Alan J. Levi

Alan J. Levi, veteran film and television director, director of photography and producer is the featured filmmaker for Idyllwild International Festival of Cinema (IIFC) 2012. And given his professional credits and regimented preparation for becoming a filmmaker, he will have much to offer indie filmmakers at IIFC 2012.

“My junior year in high school I knew what I wanted to do in my life,” said Levi. While still in high school, Levi formed Petite Productions, financed by his schoolmates, and before finishing high school had produced and directed 43 films for such disparate organizations as the National Conference of Christians and Jews, the St. Louis Board of Education, the National Safety Council and others that could not afford to hire a commercial company.

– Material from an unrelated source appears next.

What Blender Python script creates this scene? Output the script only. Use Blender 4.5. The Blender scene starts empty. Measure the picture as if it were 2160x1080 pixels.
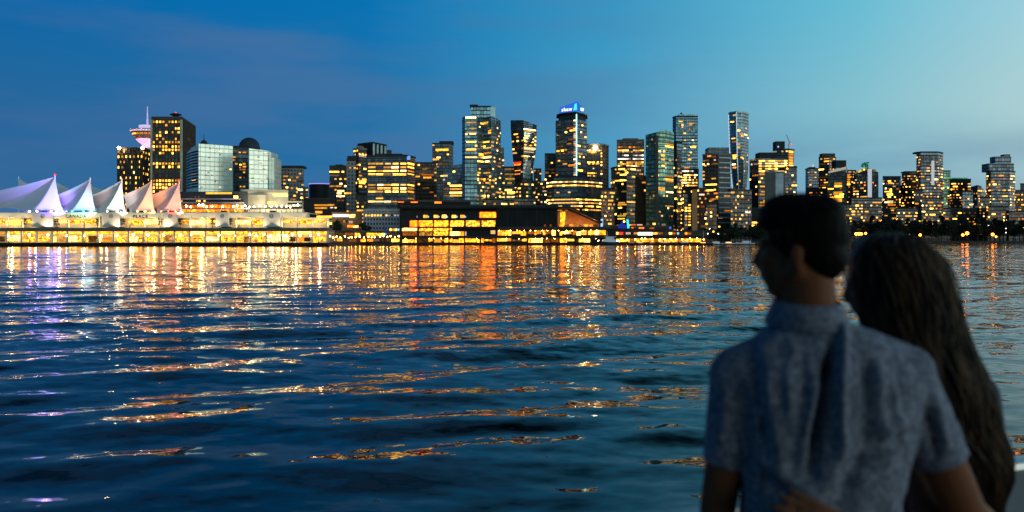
import bpy, bmesh, math, random
import numpy as np
from mathutils import Vector, Matrix
R = math.radians
random.seed(7)
scene = bpy.context.scene
C = scene.collection

# ------------------------------------------------------------------ camera model
F, CX, HY, H = 1800.0, 1080.0, 504.0, 4.0       # focal length in photo pixels, centre column, horizon row, eye height
def PX(px, Y): return (px - CX) / F * Y
def PZ(py, Y): return H + (HY - py) / F * Y
def PT(px, py, Y): return Vector((PX(px, Y), Y, PZ(py, Y)))

def lin(c):
    return tuple(((v/255)/12.92 if v/255 <= .04045 else ((v/255+.055)/1.055)**2.4) for v in c)

# ------------------------------------------------------------------ materials
MATS = {}
def newmat(name):
    m = bpy.data.materials.new(name); m.use_nodes = True
    m.node_tree.nodes.clear()
    return m, m.node_tree.nodes, m.node_tree.links
def N(nodes, t, **kw):
    n = nodes.new(t)
    for k, v in kw.items(): setattr(n, k, v)
    return n
def math_(nodes, links, op, a, b=None, c=None):
    n = nodes.new('ShaderNodeMath'); n.operation = op
    for i, v in enumerate((a, b, c)):
        if v is None: continue
        if isinstance(v, (int, float)): n.inputs[i].default_value = v
        else: links.new(v, n.inputs[i])
    return n.outputs[0]
def ramp(nodes, links, fac, stops, interp='LINEAR'):
    r = nodes.new('ShaderNodeValToRGB'); r.color_ramp.interpolation = interp
    el = r.color_ramp.elements
    while len(el) < len(stops): el.new(.5)
    for e, (p, c) in zip(el, stops):
        e.position = p; e.color = (*c, 1)
    links.new(fac, r.inputs[0])
    return r.outputs[0]
def mixc(nodes, links, fac, a, b, mode='MIX'):
    n = nodes.new('ShaderNodeMix'); n.data_type = 'RGBA'; n.blend_type = mode
    if isinstance(fac, (int, float)): n.inputs[0].default_value = fac
    else: links.new(fac, n.inputs[0])
    for i, v in ((6, a), (7, b)):
        if isinstance(v, tuple): n.inputs[i].default_value = (*v[:3], 1)
        else: links.new(v, n.inputs[i])
    return n.outputs[2]

def plain(name, col, rough=.7, metal=0, vary=.25, scale=.15, bump=0):
    if name in MATS: return MATS[name]
    m, n, l = newmat(name)
    out = N(n, 'ShaderNodeOutputMaterial'); b = N(n, 'ShaderNodeBsdfPrincipled')
    l.new(b.outputs[0], out.inputs[0])
    g = N(n, 'ShaderNodeNewGeometry')
    t = N(n, 'ShaderNodeTexNoise'); t.inputs['Scale'].default_value = scale; t.inputs['Detail'].default_value = 5
    l.new(g.outputs['Position'], t.inputs['Vector'])
    c = ramp(n, l, t.outputs[0], [(.3, tuple(v*(1-vary) for v in col)), (.7, tuple(min(1, v*(1+vary)) for v in col))])
    l.new(c, b.inputs['Base Color'])
    b.inputs['Roughness'].default_value = rough; b.inputs['Metallic'].default_value = metal
    b.inputs['Specular IOR Level'].default_value = .5 if rough < .4 or metal else .12
    if bump:
        bp = N(n, 'ShaderNodeBump'); bp.inputs['Strength'].default_value = bump; bp.inputs['Distance'].default_value = .02
        l.new(t.outputs[0], bp.inputs['Height']); l.new(bp.outputs[0], b.inputs['Normal'])
    MATS[name] = m
    return m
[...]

Before finishing high school and with a cache of completed films under his belt, Levi wrote to three Hollywood celebrities who had been known to mentor young filmmakers. One, actor, director and producer Dick Powell, responded. After high school graduation and before enrolling for his first year at Northwestern University, Levi traveled to Hollywood to begin his apprenticeship with Powell. “His wife, June Allyson, became my surrogate mom,” remembered Levi.

During that interregnum between high school and college while under Powell’s tutelage, Levi, demonstrated his penchant for thorough preparation. He studied film technique at various studios, direction under Andre de Toth, makeup with William Tuttle at the MGM makeup department, photography at Paramount and Warner Brothers on sets of shooting features, and editing with Warner’s editing staff.

At Northwestern, Levi, certain of his professional path, crafted his class choices accordingly. He minored in psychology so as to better understand and direct actors. He also minored in engineering, partly to please his father, but also out of his own interest in technology.

As a result of that minor, Levi helped design and build the nascent film and television studio in Kresge Hall at Northwestern. Levi also held patents for a process he invented in 1963, called Video Assist that combined a motion picture and television camera all in one, viewing through one lens.

Commenting on how the business has changed technologically, Levi noted the miniaturization of cameras and sound recording equipment has made filming easier by enhancing mobility and allowing cameras to be taken to places where they weren’t easily taken before.

“Everything can be moved and set faster,” said Levi. “It’s easier to make movies now with less equipment. Where in the early days of my directing I could do 22 to 23 setups a day, today I’ll do 45 to 60.” Levi’s engineering and technical background will enable him to discuss, with attending filmmakers, both the evolution of filmmaking as well as tips on field production, location scouting and non-linear editing.

Levi has directed commercials, episodic television, miniseries and movies of the week for the small screen including the series “NCIS,” “ER,” “Buffy the Vampire Slayer” and “Quantum Leap,” and TV movies and miniseries such as “Battlestar Galactica,” “The Incredible Hulk” and “The Immigrants.” He produced pilots and series such as “Columbo,” “Airwolf,” and “The Invisible Woman.” Levi has directed the A-list of Hollywood royalty including actors George Clooney, Ernest Borgnine, Sandra Bullock, Ed Asner, Peter Falk and Frank Sinatra. He has also directed for film. Levi was, for 13 of 18 years at Universal, the only producer and director under contract to the studio. His peers have honored him with awards at Cannes, Emmy nominations and many others.

As a director, Levi said he belongs to the collaborative school, acknowledging that the final product is enriched by the contributions of all who work in the process, regardless of where the suggestion comes from. “That way it is more of a community,” he said. Starting young and moving fast, Levi learned the jobs of everyone on the set. “If you’re making an indie film you’re a jack of all trades,” he said. “Not because you want to — you have to. As a result, you learn how to talk to the crew from a point of understanding exactly what they do.”

Levi teaches filmmaking at UCLA, the University of Southern California and Brooks Institute. “I feel it’s important to give back and I enjoy doing that,” he said. “I currently have three young people I’m mentoring as well as teaching the courses I do.”